Here we go on a little educational adventure into the land of Check Engine lights and the engine management systems that are busy controlling a myriad of devices on your vehicle that keep you motoring along the highway. And, more importantly to the EPA, that part of management software that controls activation of the Check Engine light due to a malfunction in the emission control package.

It has been my experience that the public shakes out into two very distinct schools of philosophy when it comes to their reaction to this particular “idiot light” staring back at them from their instrument clusters.

One school mimics Barney Fife and acts just about as cool and collected as Barney when it was time to put his one bullet in his revolver, and the other group follows the Alfred E. Newman “What, Me Worry” indifference.

Since most emission related failures don’t make a lot of difference in vehicle performance, the majority of people simply ignore it when it becomes obvious that the car runs “just fine”.

The ostrich-like behavior of most of the public when it comes to responding to Check Engine lights would come to an end if the EPA had its druthers.

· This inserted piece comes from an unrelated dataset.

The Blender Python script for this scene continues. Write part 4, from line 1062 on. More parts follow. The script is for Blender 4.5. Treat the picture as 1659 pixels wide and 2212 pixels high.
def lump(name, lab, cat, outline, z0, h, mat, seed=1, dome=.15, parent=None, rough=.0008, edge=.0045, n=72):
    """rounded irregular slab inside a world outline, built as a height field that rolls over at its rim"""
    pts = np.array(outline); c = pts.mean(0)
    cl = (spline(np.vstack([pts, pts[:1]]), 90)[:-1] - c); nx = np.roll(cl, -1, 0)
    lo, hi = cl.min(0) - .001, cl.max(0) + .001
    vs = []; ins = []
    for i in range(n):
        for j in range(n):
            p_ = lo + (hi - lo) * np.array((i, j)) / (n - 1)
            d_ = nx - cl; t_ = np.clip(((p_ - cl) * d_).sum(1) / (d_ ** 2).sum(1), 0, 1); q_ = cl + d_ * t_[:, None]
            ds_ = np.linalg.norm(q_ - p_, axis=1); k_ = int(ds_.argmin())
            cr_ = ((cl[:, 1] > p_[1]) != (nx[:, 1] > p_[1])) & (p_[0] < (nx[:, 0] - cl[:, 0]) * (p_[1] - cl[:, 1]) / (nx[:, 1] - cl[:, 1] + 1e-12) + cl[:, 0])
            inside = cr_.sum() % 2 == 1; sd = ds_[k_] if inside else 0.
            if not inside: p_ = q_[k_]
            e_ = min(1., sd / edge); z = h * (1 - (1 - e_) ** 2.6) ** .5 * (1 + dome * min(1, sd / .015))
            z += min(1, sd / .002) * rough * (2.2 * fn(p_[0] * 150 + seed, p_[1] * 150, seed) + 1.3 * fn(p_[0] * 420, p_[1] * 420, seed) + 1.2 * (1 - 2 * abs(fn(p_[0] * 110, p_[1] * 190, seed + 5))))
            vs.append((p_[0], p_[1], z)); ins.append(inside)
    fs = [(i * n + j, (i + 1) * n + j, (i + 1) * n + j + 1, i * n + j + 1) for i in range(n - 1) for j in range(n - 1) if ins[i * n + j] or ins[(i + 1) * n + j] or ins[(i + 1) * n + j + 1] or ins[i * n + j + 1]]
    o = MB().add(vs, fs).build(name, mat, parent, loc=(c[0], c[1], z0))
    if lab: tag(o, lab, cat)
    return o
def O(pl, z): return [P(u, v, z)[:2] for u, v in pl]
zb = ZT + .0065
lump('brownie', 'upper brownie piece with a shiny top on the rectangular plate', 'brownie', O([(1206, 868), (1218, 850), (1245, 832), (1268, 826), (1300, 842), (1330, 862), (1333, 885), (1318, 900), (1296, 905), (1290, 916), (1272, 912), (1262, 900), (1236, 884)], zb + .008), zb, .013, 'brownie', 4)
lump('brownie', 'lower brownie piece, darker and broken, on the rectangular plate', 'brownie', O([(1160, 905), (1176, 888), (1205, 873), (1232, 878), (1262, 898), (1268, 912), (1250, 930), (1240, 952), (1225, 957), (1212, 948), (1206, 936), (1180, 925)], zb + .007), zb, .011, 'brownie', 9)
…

The emission monitoring level that has been in place since 1996 on all vehicles sold in the USA is known as OBD II. The next generation of emission monitoring is going to b3e called OD III, and if some federal agencies were King of the World, then OBD III would have some real enforcement teeth built right into the software.

It would work something like this:

If your engine management system monitored a malfunction in the emission package that allowed emissions to exceed a predetermined maximum, the Check Engine light would be activated, just like now. But that would be just the beginning.

At the same time of light activation, the code data your system is generating when your Check Engine light is on would be relayed to a data collection center via the cell phone network.

If the code indicates malfunctions in areas of emission control, (most of them do), then this info is processed and the vehicle owner is sent a letter informing them that they have ten days to have the problem rectified and a certificate of compliance sent back to the gummint.

If you haven’t complied with all of this, the next letter in your mailbox will tell you how much your fine is. (Ain’t this getting fun?)

And, of course, if you ignore this, then things really start to get ugly.

Don’t like that version? Here’s another: Instead of the greetings from the EPA telling you how much you get to contribute to Uncle Sam, we just change the software. If you don’t send in your compliance verification, after so many days, your vehicle’s software will command a maximum vehicle speed that is progressively 5 MPH lower ever start/shutdown cycle, down to a minimum of 15 MPH. (It’s gonna take longer and longer to get to work.)

Or how about this: The software disables all the HVAC functions. You know, no heat, no air (climate dependant, of course), they’ll either freeze you out or roast you.

There was another version that was run up the ol’ flagpole that simply commanded engine shutdown after a prescribed amount of time, but that version was thrown out for fear of engine shutdown just when the wife and her six kids in the Caravan were straddling the B&A railroad tracks. (These guys are all heart!)

Is this Orwellian nightmare gonna happen? Not likely. Simply because of the legal questions of who actually owns the software when you buy your car, and for that matter, who owns the car.

You can see that if this were all to come to pass, then government agencies would be wielding considerable control over the functions of your property. Right now, you own the family sedan, but if the legal issues could be sidestepped, then the EPA would drag everybody into the Barney Fife Family of Motoring, dropping into an absolute panic every time the little yellow light came on.